Buku ini tak hanya inspiratif, namun buku ini juga menyuguhkan
sejarah mengenai hubungan Islam dan Amerika. Bercerita tentang suku Melungeon,
Thomas Jefferson dan Al-Qur’an, dan potongan surat An-Nisa yang tertulis di
salah satu pintu gerbang fakultas Hukum Harvard USA. Selain itu, novel ini juga
mengungkapkan fakta bahwa Christophorus Colombus sebenarnya bukan penemu benua
Amerika. Tertulis bahwa jauh sebelumnya, berkisar 300 tahun sebelum Colombus
datang ke Amerika, benua ini telah dihuni oleh orang Indian, orang-orang yang
bertubuh tegap berbalut jubah, berhidung mancung, dan berkulit merah. Pembaca
akan terkejut pula ketika mengetahui bahwa dalam jurnal pelayarannya Colombus,
ia melihat adanya kubah masjid yang indah di Selat Gibarata. Hal ini
membuktikan bahwa Islam hadir di Amerika jauh sebelum Colombus datang.
Dalam sebagian isi novel ini ada sedikit kekurangan, yaitu banyaknya
istilah dalam bahasa asing yang kurang dijelaskan secara lebih rinci. Namun dari
kekurangan itu Hanum Salsabiela menyuguhkan kisah perjalanan sebagai agen
muslim yang baik ke Amerika. Membacanya seperti menghadirkan layar film di
hadapan pembaca. Kisah para korban tragedi Black Tuesday memang sangat
mengharukan. Akan tetapi beberapa tingkah Hanum dan Rangga, sebagai suami
istri, yang kocak melengkapi kisah ini dengan sempurna. Sehingga kita tidak
hanya terharu, tapi juga tersenyum saat membaca novel ini.
Selain itu, dituturkan secara apik oleh sang penulis yang mampu
membuat pembaca ikut larut ke dalam kisah di dalamnya. Sebuah buku tentang
kisah perjalanan yang sarat akan makna dan membuat pembaca semakin mencintai
Islam.
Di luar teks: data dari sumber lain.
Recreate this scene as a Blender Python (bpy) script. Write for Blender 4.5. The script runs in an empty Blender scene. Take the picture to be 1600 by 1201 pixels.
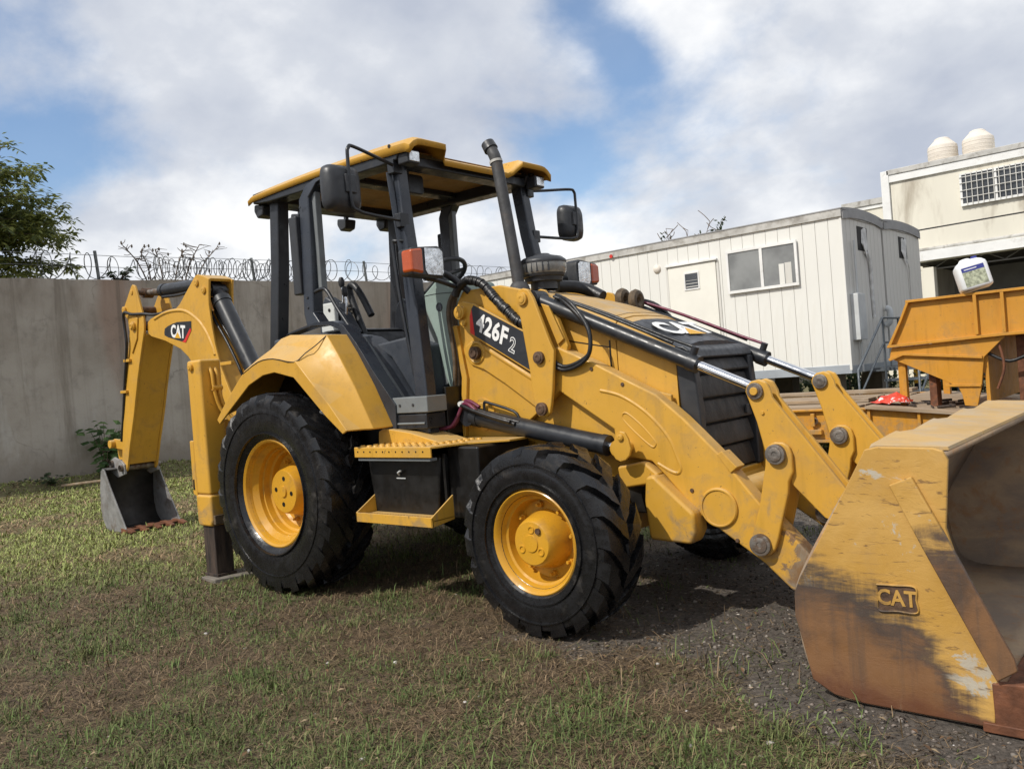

Novel ini tak hanya cocok buat pembaca muslim saja, melainkan juga cocok
buat seluruh masyarakat dunia agar paham bahwa “muslim is not a terrorist”,
muslim bukan lah teroris. Pembaca akan paham bahwa dunia dan islam adalah dua
hal yang tak terpisahkan. Dunia tanpa islam adalah dunia tanpa kedamaian.